1751-01-04, de Pierre Robert Le Cornier de Cideville à Marie Louise Denis.

Aulieu de me détester vous m'envoiez Monsieur pour mes étraines les plus jolis vers, envérité vous êtes un homme charment et comment avec de pareils procédés pouroit on se deffendre de vous aimer?
Aussi je vous promets de ne point aller en Prusse. Mr de Voltaire commence à entendre raison. Apparament que plus il connois le païs plus il sent la difficulté que j'aurais à m'y faire. Nous yrons à votre jolie terre quand elle sera finie mais en attendand venez donc à Paris et ne soiez point fâché de ce que je ne vous écrit point. Je n'ai pas un moment dans la journée et je suis obligée d'écrir des Volumes à mon oncle qui n'est jamais contant. Au reste je suis fort contante de lui, il me marque beaucoup d'amitié et me promet d'arriver incessament. Mais je ne l'attends pas avant le mois d'avril, j'ai sur cela bien des progets que je vous dirai à votre retour. Mais parlons de votre opera. J'ai fait parler à Ramau sans vous nomer. Il a de la besogne encor pour deux ans. J'ai tanté Mondonville, il vient de commencer les quatre parties du monde de Rois par ordre de Mr Dargencon et en suite il a encor un autre engagement. Quand j'ai vu toutes ces difficultés j'ai pris le parti de le donner à Francoeuil. Nous n'aurions pas pu le tromper aussi longtemps et Mondonville m'a dit que peut être de trois ans il n'auroit pû commencer celui cy parce qu'il s'en faut bien qu'il travaille autant et avec la même facilité que Ramau. Au reste Francoeuil m'a paru rempli de zelle. Il travaille présentement et à votre retour nous en exécutrons quelque chose chez moi.

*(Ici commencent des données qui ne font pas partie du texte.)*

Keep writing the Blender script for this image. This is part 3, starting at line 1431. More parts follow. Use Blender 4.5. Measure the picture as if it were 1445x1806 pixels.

L'abbé du Renel est arrivé yer de Senlis, nous soupons ensemble aujourdui, vous devez juger qu'il sera question de vous. Je travaille à une nouvelle pièce, je reprens du dénoument, mais j'ignore encor si le reste en sera digne. Je la ferai en prose en entier avant d'y commencer un ver, mais elle va dormir quelque temps jusqu'à ce que j'aie répondu à toutes mes lettres et que j'aie encor raboté ma première pièce. Comme j'en ai changé le fond plusieurs fois il y a toujours à refaire. Adieu Monsieur, quand reviendrez vous donc? Nous jourons la comédie à l'arrivée de mon Oncle. Je la désire et je la redoute car lors qu'il repartira pour la Prusse j'ignore comment je pourai soutenir une séparation aussi dure. Il me parois toujours très contant mais il me semble que l'entousiasme diminue. Ce peti Darnaux a fait làbas bien du bruit. Nous parlerons de tout celà. Adieu, toute paresseuse que je suis aimez moi toujours et comtez de ma part sur la plus constante amitié.